Oct 25 2012

The Persistence and Problem of Religion

On Wednesday, I ventured into the halls of academia to hear Douglas Pratt’s Fulbright Lecture on the “The Persistence and Problem of Religion.” I hadn’t seen him since about 1988 when we were both University Chaplains. It was good to see that he has made his way in the academic world and evidently feels at home in his role.

While secularisation theory predicted the inevitable decline and eventual end of religion, religion persists and may even be on the increase. Doug explored this continuing role of religion. NZ as a secular society did not intend to exclude religion. Rather, it aimed to have a level playing field for all religions, in a nominally Christian context. What we have today, however, is a tendency to airbrush religion out of things, not to acknowledge and understand that there is a religious aspect to major political events, or, worse, to crudely reject a religious value system.

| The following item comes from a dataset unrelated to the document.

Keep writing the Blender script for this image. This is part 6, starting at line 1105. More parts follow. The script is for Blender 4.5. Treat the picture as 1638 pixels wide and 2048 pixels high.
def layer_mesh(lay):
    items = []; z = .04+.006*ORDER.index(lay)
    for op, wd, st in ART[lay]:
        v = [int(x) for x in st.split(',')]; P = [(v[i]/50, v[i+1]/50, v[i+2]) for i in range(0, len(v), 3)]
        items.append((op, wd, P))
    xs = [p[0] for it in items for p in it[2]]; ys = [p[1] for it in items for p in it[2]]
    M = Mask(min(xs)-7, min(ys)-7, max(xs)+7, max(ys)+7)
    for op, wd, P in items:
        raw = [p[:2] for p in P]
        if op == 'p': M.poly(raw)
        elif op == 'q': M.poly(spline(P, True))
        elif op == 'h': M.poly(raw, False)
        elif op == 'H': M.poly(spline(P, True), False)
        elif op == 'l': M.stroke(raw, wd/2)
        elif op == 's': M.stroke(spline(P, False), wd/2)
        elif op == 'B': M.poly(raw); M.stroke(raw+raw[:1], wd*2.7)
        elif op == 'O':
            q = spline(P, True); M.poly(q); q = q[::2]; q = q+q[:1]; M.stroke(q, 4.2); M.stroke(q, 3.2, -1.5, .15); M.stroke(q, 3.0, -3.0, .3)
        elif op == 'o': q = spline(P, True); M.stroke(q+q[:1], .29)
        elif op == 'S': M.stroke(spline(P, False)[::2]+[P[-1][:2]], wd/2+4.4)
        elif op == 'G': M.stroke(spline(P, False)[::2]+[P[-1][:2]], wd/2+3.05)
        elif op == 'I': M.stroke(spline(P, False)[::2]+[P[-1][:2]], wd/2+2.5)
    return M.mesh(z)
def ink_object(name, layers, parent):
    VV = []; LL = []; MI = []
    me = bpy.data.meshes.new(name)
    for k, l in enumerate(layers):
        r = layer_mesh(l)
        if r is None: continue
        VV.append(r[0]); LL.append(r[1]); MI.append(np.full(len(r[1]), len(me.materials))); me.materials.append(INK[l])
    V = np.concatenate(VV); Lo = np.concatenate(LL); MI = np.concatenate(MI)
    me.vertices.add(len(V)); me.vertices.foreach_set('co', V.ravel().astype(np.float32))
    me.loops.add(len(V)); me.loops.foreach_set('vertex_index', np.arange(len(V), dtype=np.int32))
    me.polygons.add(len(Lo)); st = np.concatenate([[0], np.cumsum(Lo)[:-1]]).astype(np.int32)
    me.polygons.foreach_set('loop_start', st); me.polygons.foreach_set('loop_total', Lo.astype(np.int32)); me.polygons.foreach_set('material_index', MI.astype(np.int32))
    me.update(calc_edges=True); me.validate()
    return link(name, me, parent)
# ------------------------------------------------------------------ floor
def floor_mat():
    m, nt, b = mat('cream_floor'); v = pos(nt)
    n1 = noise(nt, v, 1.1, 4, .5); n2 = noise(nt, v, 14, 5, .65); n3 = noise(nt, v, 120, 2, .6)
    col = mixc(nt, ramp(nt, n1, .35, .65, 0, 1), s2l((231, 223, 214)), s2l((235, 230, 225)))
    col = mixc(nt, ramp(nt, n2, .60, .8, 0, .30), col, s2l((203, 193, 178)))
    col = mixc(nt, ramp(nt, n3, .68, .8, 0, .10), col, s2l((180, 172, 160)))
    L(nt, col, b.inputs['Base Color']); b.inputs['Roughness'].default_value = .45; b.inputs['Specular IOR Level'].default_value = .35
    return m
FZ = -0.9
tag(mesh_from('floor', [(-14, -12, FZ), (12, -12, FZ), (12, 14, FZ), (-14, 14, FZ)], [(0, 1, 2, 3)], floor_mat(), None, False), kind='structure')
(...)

Religion can have a constructive role in education, promoting intercultural understanding, tolerance and harmony. However, religious education must be distinguished from indoctrination. It is teaching about religion, not manipulation into a religion. It must educate us in religious diversity; it is not aimed at formation of the individual within a particular faith tradition.

But the problem of religion is extremism, an inability to accommodate diversity, a rejection of the other. Fundamentalism per se is not the problem; it’s the development  of an exclusivist extremism.

The lecture operated at a fairly high level of abstraction. I would have liked more examples and more detail about the examples he did give. Ed Husein was a radical Islamist, but came to reject the exclusivist extremism without leaving the path of Islamic faith. What was the attraction of radical Islam and what led him to give it up? I would also like to have seen more insight into the dynamics that lead to such extremism. There’s something about religion (or is is just about being human?) that tends towards such extremism. This is not about condoning or tolerating such extremism, but about understanding religion “from within” rather than “from outside” only. A good example of such an approach is Matthias Beier’s article On the Psychology of Violent Christian Fundamentalism: Fighting to Matter Ultimately.

One of the good things religious studies academics can do for us is to make us aware of new developments in the field: stimulating ideas, new trends, significant research. Accordingly Doug referred to Alain de Botton’s new book Religion for Atheists.  He briefly mentioned the Debray Report. Secular France asked Debray to investigate the possibility of teaching religion in schools, because of the complexities of a multi-ethnic multicultural society, in strife because of the banning of headscarves. He also quoted Linda Woodhead, a professor of the sociology of religion, who turns out to be a real discovery.  Her podcast on secularisation theory is just brilliant. You can access it here:

I came with a lingering prejudice about religious studies, that it tends to try to be neutral and scientific and to observe religion from the outside.  I have to say that my prejudice was neither confirmed nor entirely dissipated.